DFSAs. These are the coolest things ever. You can draw a regular expression evaluator. It's a simple idea put together very interestingly. There are quite a few things to remember; states, transitions, start state, etc. but they are pretty obvious. I have to remember not to forget to mention the start state and the end state. All in all DFSAs are cool, easy, and seemingly useful. :)

I liked the example of the "difficult" regex to construct and how I was able to have a solution very quickly (despite being told it was hard). However on review, my solution had a hole that I need to fix, which is why I did not put it on the bulletin board. That is the problem I will do the full Polya method of problem solving on. 

Week 9

The test was not extremely difficult but I was unprepared due to my lack of understanding about loop invariants. The question involving the loop was the most difficult for me only for the fact that I did not know how to include an invariant that will help me in my proof. It was easy to prove that the function terminated but my proof was definitely not in the pattern of what we were taught (and was probably wrong). The rest of the questions were easy.

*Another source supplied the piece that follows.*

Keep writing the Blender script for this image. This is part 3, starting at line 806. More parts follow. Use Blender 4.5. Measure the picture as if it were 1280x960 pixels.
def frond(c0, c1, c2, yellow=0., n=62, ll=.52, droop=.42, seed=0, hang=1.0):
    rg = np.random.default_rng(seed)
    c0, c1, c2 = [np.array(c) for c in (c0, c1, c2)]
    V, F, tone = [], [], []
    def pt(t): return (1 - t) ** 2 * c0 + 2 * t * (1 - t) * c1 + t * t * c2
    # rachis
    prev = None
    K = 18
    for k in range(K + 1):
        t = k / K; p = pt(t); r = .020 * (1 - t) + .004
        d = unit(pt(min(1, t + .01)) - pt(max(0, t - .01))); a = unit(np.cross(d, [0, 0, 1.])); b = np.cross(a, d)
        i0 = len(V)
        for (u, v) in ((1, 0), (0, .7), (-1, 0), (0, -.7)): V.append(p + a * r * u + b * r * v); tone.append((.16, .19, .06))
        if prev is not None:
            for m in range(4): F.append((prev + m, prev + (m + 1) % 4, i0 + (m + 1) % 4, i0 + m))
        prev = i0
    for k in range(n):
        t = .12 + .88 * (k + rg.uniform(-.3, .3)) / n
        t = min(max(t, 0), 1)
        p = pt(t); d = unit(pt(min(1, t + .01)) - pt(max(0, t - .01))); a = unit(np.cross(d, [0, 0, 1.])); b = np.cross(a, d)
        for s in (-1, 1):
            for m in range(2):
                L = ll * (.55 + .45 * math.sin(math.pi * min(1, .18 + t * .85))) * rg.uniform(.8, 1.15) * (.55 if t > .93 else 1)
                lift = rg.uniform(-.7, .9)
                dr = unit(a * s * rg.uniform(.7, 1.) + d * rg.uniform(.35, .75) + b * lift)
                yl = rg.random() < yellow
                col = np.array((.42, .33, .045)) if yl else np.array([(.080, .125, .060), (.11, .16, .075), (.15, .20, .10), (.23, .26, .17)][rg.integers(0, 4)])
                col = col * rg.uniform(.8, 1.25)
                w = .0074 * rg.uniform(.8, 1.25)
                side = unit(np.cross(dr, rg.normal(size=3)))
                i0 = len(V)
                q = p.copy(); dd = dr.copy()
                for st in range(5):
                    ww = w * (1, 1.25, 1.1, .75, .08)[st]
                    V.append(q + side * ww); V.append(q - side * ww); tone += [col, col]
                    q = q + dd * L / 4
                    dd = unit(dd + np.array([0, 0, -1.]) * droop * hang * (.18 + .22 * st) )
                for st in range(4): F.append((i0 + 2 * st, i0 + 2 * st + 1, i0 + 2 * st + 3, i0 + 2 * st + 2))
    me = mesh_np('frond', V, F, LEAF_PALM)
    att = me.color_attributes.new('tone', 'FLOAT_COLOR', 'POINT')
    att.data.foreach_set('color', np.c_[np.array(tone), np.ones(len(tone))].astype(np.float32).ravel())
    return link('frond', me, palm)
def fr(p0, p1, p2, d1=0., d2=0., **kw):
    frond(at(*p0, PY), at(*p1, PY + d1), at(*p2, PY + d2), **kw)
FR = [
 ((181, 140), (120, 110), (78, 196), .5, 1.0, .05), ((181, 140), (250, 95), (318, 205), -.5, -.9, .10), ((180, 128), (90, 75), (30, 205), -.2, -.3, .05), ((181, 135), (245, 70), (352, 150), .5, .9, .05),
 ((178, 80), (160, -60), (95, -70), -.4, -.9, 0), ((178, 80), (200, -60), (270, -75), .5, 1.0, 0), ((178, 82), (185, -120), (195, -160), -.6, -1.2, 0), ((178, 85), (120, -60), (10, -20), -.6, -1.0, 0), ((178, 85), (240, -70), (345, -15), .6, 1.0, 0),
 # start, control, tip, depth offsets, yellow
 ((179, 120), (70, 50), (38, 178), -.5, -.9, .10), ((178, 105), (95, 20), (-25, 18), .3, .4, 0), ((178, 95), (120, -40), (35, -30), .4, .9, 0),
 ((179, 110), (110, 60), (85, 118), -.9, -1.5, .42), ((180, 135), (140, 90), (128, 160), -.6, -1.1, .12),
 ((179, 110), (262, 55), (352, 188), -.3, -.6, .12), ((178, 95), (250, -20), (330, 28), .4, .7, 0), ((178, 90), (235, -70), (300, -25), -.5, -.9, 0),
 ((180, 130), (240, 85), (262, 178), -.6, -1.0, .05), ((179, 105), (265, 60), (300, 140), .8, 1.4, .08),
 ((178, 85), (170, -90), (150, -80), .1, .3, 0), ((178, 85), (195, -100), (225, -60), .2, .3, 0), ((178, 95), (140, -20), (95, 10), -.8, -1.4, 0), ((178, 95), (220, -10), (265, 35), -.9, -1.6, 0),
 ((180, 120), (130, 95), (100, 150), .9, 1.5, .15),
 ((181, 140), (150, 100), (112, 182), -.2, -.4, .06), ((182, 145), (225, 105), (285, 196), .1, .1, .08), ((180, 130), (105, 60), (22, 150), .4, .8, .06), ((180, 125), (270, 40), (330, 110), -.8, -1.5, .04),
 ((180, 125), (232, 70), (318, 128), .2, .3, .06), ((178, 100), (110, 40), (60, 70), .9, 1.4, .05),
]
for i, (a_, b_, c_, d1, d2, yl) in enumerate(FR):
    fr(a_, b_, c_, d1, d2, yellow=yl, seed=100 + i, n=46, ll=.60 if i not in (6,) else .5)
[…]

Finally a change in the flavor of the material, the regular expressions are a wonderful break from induction (unless were going to use that for this too...). They seemed very confusing at first (especially the Kleene star but by the end of a lecture, they made sense.) The proof was very bizare but I am sure that with practice these things will become easy.

Week 8

I did not attend the lecture and after writing the test I wish I had. It was very difficult to figure out the proofs for functions with loops simply from the lecture notes. The concept of a loop invariant, although seemingly useful, does not differ from a postcondition in my mind?

The assignment went by very well even with my limited amount of time to work through and understand it. The partner system helped very much and I am upset I never utilized partners before. The questions were very similar to those done in the lecture and it was not difficult to extend those ideas to the assignment.